** THE EXERCISE **
Return the number of lines that include the string "picture", without any other text.

** GIVEN INFORMATION **
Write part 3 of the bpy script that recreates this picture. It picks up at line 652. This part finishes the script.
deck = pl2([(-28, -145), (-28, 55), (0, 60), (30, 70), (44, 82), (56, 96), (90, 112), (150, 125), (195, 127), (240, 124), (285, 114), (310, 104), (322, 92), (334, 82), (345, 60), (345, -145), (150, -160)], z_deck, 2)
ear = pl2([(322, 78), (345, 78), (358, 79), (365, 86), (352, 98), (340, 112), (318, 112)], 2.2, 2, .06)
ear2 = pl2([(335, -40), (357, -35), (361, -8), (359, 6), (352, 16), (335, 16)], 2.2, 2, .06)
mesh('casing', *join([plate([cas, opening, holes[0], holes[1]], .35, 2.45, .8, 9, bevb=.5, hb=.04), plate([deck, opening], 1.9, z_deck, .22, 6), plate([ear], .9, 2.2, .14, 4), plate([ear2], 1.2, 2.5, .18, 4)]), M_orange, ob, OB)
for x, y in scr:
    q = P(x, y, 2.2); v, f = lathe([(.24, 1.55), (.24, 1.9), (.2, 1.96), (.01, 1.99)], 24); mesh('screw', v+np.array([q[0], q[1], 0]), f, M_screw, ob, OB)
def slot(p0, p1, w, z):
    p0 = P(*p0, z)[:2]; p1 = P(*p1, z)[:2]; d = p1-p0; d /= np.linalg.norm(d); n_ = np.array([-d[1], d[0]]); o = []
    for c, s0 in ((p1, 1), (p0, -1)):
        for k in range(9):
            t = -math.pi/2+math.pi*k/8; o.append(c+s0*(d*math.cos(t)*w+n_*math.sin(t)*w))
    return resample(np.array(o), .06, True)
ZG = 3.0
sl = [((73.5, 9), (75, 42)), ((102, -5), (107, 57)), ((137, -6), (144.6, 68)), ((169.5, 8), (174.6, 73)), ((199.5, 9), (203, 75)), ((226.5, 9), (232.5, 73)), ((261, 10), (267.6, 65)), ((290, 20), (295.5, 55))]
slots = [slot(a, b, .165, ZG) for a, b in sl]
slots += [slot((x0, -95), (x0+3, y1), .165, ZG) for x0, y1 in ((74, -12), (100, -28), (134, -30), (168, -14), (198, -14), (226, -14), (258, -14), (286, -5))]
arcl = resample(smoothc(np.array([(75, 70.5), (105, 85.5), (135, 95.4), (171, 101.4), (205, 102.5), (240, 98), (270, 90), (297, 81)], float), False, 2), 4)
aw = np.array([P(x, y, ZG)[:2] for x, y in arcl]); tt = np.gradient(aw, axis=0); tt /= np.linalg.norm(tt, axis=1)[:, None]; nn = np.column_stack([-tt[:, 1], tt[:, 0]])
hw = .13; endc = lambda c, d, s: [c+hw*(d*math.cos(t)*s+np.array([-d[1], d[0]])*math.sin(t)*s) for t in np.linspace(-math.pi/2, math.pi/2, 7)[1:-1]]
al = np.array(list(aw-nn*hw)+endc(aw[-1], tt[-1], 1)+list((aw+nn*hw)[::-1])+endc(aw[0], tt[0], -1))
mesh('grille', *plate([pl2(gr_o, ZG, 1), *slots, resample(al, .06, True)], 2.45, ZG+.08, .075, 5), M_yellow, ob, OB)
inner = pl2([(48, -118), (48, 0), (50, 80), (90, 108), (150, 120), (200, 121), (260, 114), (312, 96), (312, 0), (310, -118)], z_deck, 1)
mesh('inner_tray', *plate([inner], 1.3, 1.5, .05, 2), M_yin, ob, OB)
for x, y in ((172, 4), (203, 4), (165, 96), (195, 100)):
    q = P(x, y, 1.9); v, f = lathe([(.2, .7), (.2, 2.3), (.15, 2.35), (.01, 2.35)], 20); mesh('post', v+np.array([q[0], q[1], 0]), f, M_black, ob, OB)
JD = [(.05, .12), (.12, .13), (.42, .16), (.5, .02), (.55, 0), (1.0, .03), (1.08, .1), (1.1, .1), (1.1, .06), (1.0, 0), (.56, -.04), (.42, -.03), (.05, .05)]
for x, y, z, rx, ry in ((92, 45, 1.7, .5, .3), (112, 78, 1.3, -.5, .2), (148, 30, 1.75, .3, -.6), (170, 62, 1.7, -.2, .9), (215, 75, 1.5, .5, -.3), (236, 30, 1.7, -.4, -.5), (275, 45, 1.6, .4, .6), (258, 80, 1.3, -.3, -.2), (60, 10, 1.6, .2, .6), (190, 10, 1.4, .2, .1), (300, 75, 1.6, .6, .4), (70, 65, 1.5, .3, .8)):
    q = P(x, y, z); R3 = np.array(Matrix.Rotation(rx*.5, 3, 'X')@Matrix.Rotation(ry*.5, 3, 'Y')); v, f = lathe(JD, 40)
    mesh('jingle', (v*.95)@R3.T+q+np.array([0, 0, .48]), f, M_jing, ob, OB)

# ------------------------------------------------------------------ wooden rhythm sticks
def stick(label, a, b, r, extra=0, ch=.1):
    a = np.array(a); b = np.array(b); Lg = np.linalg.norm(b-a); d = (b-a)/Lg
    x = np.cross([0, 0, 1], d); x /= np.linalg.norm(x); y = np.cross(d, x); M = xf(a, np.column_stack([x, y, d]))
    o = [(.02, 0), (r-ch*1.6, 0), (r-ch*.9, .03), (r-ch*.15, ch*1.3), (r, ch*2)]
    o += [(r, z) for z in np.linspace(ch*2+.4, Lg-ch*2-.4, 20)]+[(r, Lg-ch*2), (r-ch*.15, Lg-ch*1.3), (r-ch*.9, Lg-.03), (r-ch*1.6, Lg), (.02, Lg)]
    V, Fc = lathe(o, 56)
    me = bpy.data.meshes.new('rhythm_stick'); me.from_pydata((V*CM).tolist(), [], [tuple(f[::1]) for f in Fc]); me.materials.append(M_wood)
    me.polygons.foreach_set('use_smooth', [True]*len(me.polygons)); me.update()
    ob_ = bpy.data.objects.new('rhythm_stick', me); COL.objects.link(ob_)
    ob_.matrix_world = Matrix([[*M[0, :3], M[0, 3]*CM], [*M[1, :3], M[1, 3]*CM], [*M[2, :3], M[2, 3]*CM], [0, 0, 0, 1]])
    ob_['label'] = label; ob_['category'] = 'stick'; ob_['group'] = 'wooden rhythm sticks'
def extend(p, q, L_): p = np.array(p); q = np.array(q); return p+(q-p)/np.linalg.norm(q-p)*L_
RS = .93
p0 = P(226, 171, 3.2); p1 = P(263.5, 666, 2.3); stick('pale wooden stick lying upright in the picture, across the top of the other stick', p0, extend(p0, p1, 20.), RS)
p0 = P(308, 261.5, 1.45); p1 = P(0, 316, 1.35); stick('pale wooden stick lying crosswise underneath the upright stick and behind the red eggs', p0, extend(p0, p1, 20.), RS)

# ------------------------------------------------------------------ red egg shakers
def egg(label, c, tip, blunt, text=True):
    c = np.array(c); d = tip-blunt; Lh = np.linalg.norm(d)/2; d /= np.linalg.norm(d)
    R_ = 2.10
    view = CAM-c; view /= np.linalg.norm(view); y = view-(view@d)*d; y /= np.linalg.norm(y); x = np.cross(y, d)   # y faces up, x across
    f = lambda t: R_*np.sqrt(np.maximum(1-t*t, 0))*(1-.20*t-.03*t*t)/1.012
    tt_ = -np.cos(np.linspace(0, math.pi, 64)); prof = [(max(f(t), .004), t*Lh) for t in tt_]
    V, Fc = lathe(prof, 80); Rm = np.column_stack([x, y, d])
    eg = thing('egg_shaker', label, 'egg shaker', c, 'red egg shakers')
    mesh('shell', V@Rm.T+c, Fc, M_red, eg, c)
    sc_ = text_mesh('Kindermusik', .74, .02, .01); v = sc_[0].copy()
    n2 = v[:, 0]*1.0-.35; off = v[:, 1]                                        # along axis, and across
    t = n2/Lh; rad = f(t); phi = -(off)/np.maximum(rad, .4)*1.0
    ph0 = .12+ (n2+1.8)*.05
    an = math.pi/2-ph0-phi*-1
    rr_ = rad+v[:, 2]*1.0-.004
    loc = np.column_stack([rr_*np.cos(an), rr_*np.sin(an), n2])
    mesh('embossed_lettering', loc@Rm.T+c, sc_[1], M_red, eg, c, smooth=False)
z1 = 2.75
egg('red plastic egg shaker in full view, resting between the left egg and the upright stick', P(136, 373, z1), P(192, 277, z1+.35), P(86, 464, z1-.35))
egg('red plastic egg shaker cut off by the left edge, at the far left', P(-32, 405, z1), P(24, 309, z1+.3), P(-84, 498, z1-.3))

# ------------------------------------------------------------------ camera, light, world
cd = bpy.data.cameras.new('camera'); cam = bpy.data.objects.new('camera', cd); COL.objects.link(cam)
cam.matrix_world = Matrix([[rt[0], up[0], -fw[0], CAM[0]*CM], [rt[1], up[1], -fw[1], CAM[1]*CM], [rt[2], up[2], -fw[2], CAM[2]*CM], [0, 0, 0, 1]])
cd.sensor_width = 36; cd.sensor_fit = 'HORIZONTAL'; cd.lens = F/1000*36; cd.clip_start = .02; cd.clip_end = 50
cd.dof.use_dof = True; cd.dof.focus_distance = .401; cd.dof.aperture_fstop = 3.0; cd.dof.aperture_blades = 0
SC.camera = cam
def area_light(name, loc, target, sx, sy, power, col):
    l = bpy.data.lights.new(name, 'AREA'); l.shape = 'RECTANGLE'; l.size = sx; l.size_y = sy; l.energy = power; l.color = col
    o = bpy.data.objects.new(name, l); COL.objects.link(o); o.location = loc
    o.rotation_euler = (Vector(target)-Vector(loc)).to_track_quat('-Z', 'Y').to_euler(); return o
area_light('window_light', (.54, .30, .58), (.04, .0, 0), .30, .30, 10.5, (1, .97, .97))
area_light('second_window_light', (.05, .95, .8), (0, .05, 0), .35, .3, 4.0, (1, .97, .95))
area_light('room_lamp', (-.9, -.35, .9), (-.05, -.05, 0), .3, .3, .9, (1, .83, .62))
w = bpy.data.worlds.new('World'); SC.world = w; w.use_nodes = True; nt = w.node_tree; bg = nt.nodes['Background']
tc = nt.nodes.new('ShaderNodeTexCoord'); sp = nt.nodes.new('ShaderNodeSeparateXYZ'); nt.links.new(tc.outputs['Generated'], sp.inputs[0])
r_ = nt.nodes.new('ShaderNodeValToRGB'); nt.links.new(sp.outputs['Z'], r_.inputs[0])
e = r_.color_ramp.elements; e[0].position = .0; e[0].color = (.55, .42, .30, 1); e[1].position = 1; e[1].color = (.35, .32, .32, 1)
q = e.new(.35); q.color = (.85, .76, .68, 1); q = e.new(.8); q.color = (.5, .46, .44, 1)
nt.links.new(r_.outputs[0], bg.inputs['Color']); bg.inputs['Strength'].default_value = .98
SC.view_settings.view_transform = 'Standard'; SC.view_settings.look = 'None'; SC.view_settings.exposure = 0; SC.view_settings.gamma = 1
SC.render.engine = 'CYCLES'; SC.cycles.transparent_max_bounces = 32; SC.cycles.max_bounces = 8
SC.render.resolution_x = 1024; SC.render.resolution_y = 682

** ANSWER TO THE TASK **
2